But for his more illustrious team-mates, the impact that James ‘Nat’ Cunliffe made upon the royal blue consciousness might have been considerably greater than the last impression he made during a 16-year Goodison career. Although naturally a centre forward, he spent most of his career partnering William Ralph ‘Dixie’ Dean and then Tommy Lawton in the inside right position. For an egoist it was a nightmare situation; for a footballer happy to ply his trade wherever he was asked it was perfection.

Cunliffe came to Goodison in 1930 from Aldington FC after quitting his job as an apprentice plater. Following three years in the A and Central League teams, the young Lancastrian finally got his break in spring 1933 when he played two league games against Aston Villa (marking his debut with a goal) and Middlesbrough. The Liverpool Post and Mercury was scathing about his contribution: ‘Cunliffe, and [Gordon] Watson, the young men who were “on trial” were lost from the first minute onwards, except when they caused one to look at the programme to find out who had missed an acceptable chance.’

The newspaper’s attitude would soon change. In the first months of the 1933/34 season, Everton – with an injury-stricken Dean – were faltering and there were growing calls for Cunliffe to be given a chance. A reserve-team appearance against Preston in early November was characterised by Cunliffe’s ‘bright display’ in which he showed ‘confidence and progressive ideas’. A week later he replaced Tommy White as centre forward in the first-team fixture versus Sheffield United and immediately struck a chord.

‘The introduction of Cunliffe for Dean and [Ted] Critchley for [Albert] Geldard lent life and pace and a youthful strain to the attack of the Everton side,’ reported Ernest ‘Bee’ Edwards in the Liverpool Post and Mercury. ‘Cunliffe did not get a goal because he got under his drives and gave them loft. Yet he played well, and his run through the middle is a thing of danger.’ ‘Pilot’ added in the Evening Express that he ‘came through the game with the utmost credit. He was fast and elusive, and revealed good ball control. He was always leading Holmes a merry dance. I admired his willingness to take a shot from all angles and if he can contrive to get over the ball instead of under it when shooting, he will keep goalkeepers busy. That is his fault, judging from this game. Several lightning drives flashed over the top, whereas had he kept over the ball they would have found a resting-place in the net. Still, everyone admires a trier, and Cunliffe did try.’

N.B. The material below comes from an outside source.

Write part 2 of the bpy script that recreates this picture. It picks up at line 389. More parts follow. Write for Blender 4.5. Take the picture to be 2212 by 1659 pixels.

THE ROOKIE was virtually ever-present, mostly as inside right, through the remainder of the 1933/34 season, scoring nine league goals. But he really thrived when playing alongside Dean, who was largely fit through the duration of the 1934/35 campaign. Cunliffe played in all but three of Everton’s league games, scoring 15 times, and adding another two goals in the FA Cup, including the one which set up a famous FA Cup fourth round replay with Sunderland.

HIS FINEST season was the 1935/36 campaign, when he outshone even Dean’s scoring exploits and finished Everton’s top league goalscorer with 23. Twice he scored four goals in a single match. ‘The game between Everton and Stoke City at Goodison Road was a complete triumph for Cunliffe, the Everton inside left, who scored four of the five goals against the one obtained by the Potters,’ recorded the Daily Post in November 1935. ‘He was in brilliant form, apart from his goals, for he tripped along with the ball at toe to make clever passes, so that the line moved along smoothly and well.

‘It was, of course, as a goal scorer that he made his big hit, for each of his goals was a magnificent effort, particularly his third, for it was practically a self-made point from start to finish. He beat a number of Stoke defenders before finally coaxing Lewis out of goal and then turning the ball right away and out of reach of the Stoke custodian. I have never seen Cunliffe so sure with his shooting.’ Cunliffe’s form that season elevated him to the England team and he won his solitary cap against Belgium in Brussels. But the Everton team to which he contributed so much were in transition, stuck in a limbo between the eras of Dean and Lawton – the latter even briefly supplanting him as inside right. Everton finished the 1936/37 season (the last full campaign with Dean) 15th and the next (the first one with Lawton) just one place better.

CUNLIFFE had been a regular throughout these years, but when the 1938/39 season dawned he suddenly found himself out of favour, with Stan Bentham preferred in his place. He made just seven appearances that year, which was deemed too few to warrant a League Championship winners’ medal.

An accomplished crown bowler and a dressing room joker who was described by Joe Mercer as ‘the quickest thing on two feet’, Cunliffe was a popular figure at Goodison. After the interruption of the war, he was allowed to leave Everton and he played out his career with Rochdale.